STATED EXERCISE:
Quote verbatim the span of lines that begins the listing below and closes with the line containing "scene.camera = cam".

Records contained in a dataset:
★ ★ ★ ★

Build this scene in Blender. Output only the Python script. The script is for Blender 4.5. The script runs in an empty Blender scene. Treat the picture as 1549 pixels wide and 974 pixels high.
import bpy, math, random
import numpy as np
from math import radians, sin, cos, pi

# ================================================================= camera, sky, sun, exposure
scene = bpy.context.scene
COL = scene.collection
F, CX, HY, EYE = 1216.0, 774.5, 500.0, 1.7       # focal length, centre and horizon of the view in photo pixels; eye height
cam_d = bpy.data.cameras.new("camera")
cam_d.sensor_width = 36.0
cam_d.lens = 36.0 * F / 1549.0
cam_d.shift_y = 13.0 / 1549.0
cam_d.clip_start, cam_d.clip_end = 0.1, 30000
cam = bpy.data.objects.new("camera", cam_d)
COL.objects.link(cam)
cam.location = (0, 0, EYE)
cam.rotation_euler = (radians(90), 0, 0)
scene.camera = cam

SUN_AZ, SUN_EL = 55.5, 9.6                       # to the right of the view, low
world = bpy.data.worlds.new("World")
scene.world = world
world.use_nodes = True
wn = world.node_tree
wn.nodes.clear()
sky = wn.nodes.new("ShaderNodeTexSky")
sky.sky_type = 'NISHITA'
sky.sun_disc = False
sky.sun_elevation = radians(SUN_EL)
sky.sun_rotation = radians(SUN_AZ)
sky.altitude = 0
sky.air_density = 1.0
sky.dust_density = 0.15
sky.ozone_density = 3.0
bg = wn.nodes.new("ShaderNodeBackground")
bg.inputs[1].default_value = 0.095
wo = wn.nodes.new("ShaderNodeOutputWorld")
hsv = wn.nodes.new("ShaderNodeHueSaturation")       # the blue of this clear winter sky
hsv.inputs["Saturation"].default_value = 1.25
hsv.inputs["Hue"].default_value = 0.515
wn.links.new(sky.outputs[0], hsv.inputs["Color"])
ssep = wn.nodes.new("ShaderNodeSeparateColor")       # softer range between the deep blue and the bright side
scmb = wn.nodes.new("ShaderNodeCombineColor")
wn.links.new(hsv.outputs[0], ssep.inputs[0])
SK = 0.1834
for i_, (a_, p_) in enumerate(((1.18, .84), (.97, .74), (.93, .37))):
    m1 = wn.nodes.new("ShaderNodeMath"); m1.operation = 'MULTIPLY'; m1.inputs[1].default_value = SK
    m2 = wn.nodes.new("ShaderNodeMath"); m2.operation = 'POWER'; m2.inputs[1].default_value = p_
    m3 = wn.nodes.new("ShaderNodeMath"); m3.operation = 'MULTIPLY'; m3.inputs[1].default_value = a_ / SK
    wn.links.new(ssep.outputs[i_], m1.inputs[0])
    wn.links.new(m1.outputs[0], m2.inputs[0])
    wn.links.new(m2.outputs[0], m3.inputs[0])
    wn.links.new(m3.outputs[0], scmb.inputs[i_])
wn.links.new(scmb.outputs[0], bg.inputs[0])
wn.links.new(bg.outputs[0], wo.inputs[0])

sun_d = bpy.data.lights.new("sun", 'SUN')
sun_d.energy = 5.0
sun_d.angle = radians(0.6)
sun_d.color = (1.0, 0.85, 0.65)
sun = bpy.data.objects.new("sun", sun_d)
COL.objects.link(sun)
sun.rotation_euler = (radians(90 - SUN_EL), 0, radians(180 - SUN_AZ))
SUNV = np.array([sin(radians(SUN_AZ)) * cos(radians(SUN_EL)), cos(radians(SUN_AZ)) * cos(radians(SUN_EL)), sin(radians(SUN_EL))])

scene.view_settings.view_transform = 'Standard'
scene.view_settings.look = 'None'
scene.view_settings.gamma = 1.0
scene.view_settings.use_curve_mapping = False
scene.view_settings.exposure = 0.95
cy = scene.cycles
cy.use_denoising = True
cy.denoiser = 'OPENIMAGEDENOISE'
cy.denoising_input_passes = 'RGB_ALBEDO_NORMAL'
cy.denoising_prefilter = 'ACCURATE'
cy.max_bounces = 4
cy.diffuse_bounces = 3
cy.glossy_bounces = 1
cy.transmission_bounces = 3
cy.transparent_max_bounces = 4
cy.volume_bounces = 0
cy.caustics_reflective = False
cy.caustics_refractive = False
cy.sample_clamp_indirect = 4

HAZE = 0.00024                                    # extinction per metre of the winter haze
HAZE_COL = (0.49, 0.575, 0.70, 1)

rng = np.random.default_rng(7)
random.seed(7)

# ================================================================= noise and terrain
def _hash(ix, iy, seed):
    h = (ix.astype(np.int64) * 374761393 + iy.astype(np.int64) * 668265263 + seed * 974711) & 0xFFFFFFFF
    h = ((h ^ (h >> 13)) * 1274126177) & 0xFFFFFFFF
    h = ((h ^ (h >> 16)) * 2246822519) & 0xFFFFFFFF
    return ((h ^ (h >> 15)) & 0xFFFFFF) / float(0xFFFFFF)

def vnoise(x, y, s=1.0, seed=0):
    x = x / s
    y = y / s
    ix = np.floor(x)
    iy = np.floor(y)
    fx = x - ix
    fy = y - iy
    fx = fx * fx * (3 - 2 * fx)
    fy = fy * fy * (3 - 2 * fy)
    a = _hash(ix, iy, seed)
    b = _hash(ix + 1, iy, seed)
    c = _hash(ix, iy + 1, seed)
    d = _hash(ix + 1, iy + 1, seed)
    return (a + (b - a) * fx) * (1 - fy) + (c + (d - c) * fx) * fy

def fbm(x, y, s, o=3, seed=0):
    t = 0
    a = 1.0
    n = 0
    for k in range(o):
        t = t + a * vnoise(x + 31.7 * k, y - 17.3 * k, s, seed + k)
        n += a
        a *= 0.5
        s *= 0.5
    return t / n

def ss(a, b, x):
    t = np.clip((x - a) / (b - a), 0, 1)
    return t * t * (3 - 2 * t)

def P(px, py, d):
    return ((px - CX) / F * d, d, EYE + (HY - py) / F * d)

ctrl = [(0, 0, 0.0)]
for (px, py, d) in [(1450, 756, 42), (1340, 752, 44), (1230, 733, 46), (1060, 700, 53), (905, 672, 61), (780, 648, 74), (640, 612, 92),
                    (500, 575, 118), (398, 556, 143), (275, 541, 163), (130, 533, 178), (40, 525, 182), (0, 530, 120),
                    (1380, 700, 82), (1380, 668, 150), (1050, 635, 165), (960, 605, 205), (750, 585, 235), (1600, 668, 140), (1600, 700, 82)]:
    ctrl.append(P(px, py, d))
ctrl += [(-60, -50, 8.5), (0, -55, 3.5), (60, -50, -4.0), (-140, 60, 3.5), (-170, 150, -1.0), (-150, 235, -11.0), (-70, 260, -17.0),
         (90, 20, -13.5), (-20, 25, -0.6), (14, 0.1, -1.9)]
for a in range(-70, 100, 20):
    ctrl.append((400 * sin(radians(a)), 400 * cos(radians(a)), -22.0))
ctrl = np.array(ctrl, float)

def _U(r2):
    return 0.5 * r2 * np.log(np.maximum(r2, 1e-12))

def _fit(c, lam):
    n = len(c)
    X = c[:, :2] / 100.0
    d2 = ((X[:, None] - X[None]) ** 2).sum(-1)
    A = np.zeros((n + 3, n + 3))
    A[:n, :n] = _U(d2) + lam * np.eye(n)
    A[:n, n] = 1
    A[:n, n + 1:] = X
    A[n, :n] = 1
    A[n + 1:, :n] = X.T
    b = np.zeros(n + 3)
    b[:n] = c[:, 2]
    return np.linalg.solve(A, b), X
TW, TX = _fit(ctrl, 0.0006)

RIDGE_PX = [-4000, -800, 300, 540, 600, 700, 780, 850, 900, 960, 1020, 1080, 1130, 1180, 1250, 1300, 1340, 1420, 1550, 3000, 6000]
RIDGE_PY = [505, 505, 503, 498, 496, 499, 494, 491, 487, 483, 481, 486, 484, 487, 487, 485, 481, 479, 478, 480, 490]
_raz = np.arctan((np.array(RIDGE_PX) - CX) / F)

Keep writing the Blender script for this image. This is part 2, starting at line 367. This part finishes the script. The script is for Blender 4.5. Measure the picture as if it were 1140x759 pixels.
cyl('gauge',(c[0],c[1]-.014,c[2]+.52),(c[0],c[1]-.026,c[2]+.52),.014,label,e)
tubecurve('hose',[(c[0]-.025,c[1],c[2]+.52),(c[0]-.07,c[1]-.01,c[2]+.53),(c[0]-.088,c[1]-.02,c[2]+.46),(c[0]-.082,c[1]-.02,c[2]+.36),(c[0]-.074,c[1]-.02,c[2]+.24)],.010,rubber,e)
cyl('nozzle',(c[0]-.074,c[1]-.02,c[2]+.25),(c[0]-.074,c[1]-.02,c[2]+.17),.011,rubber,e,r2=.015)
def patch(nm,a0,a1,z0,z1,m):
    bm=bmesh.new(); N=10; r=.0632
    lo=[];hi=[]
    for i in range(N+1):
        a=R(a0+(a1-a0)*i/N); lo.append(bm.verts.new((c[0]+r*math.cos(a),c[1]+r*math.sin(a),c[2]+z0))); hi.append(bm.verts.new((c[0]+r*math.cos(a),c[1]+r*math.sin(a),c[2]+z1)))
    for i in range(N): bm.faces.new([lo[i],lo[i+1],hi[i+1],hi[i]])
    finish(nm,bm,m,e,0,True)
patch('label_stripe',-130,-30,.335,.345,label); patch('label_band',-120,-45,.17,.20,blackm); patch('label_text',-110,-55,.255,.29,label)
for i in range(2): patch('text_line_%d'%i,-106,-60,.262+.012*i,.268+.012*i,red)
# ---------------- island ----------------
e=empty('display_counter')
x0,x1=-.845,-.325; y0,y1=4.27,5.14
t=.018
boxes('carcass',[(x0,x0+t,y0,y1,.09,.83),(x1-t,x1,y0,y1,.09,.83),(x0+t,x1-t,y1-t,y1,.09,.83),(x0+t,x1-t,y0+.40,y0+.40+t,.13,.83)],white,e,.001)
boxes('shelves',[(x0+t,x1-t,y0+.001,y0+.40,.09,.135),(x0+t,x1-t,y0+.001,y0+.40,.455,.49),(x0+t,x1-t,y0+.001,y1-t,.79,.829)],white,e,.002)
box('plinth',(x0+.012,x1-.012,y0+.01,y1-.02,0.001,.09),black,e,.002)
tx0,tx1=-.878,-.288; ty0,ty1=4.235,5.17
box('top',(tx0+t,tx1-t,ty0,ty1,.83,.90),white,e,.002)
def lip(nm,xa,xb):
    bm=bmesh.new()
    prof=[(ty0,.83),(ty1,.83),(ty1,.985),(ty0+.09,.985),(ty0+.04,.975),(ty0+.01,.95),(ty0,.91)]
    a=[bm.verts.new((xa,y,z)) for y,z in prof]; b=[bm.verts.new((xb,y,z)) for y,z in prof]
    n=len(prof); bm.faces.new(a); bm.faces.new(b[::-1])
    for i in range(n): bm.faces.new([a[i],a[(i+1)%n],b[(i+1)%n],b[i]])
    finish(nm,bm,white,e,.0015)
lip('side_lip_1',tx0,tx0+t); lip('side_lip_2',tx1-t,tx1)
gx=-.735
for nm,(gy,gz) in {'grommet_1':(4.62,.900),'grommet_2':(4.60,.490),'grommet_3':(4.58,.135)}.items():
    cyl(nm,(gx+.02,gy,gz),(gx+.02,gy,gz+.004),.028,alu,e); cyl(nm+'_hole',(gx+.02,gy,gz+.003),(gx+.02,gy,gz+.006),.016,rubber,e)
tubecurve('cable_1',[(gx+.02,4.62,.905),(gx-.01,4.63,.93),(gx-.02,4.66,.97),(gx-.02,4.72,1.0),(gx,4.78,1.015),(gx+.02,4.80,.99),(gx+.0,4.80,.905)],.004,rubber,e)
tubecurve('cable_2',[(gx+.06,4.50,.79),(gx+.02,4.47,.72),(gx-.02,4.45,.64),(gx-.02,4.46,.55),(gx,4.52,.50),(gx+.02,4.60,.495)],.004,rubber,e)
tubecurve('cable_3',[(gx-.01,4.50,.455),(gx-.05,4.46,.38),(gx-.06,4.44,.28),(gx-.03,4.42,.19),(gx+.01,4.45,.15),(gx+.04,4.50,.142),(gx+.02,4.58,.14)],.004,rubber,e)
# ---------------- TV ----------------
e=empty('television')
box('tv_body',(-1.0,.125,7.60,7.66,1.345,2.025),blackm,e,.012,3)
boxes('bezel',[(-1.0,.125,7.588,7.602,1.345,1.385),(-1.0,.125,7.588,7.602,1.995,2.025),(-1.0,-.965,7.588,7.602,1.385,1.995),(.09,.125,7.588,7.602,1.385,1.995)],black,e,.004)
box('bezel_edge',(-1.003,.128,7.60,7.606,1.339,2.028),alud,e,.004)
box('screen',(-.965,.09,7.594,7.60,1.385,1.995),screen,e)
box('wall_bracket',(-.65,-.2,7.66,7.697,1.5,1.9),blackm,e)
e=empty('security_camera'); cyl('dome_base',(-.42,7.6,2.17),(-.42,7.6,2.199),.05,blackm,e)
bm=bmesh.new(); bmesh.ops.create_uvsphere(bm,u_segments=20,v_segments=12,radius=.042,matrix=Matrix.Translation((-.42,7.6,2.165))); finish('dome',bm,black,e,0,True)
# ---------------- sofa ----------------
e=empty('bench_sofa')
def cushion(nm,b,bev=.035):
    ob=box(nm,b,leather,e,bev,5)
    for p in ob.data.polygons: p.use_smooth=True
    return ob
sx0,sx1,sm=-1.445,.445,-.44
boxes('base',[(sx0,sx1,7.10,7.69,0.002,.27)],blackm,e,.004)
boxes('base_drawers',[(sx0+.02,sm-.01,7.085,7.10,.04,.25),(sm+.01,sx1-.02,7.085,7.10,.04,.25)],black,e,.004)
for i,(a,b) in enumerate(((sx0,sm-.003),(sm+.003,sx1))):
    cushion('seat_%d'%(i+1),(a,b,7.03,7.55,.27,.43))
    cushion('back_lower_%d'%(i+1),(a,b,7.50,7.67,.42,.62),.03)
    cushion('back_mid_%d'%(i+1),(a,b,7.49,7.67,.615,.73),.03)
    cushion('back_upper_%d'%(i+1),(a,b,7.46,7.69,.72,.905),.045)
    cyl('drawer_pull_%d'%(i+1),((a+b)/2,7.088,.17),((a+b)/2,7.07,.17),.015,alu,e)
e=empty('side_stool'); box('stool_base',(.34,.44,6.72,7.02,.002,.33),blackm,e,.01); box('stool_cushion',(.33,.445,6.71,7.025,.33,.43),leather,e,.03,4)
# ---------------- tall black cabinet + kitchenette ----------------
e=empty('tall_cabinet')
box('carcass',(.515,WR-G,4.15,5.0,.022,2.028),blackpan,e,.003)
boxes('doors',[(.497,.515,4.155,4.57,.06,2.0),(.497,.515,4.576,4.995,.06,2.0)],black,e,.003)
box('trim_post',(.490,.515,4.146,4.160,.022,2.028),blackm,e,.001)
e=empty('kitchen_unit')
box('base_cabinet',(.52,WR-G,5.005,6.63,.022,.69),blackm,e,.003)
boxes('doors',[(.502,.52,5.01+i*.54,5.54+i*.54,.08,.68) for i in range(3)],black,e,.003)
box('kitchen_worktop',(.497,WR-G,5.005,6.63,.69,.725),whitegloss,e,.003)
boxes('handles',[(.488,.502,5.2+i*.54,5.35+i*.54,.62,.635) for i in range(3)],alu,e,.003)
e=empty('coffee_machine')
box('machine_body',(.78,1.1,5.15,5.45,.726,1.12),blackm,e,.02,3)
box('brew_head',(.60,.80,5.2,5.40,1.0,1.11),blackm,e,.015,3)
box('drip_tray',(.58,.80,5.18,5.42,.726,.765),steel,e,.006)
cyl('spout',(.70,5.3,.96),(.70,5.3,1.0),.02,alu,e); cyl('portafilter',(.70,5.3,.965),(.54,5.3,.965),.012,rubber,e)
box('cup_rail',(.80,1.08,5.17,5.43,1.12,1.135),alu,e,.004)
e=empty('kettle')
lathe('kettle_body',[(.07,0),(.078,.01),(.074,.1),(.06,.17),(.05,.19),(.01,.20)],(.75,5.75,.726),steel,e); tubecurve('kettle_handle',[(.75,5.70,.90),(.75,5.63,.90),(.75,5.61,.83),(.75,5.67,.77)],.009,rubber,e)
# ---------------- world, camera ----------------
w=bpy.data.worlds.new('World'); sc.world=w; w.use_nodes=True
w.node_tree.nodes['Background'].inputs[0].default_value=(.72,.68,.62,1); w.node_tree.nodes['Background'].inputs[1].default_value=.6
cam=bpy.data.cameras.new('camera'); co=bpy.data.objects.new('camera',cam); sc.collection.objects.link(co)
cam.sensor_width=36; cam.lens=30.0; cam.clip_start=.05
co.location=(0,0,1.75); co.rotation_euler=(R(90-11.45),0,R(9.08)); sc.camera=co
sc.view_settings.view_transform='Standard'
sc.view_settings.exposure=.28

★ ★ ★ ★

SOLUTION FOR THIS EXERCISE:
Build this scene in Blender. Output only the Python script. The script is for Blender 4.5. The script runs in an empty Blender scene. Treat the picture as 1549 pixels wide and 974 pixels high.
import bpy, math, random
import numpy as np
from math import radians, sin, cos, pi

# ================================================================= camera, sky, sun, exposure
scene = bpy.context.scene
COL = scene.collection
F, CX, HY, EYE = 1216.0, 774.5, 500.0, 1.7       # focal length, centre and horizon of the view in photo pixels; eye height
cam_d = bpy.data.cameras.new("camera")
cam_d.sensor_width = 36.0
cam_d.lens = 36.0 * F / 1549.0
cam_d.shift_y = 13.0 / 1549.0
cam_d.clip_start, cam_d.clip_end = 0.1, 30000
cam = bpy.data.objects.new("camera", cam_d)
COL.objects.link(cam)
cam.location = (0, 0, EYE)
cam.rotation_euler = (radians(90), 0, 0)
scene.camera = cam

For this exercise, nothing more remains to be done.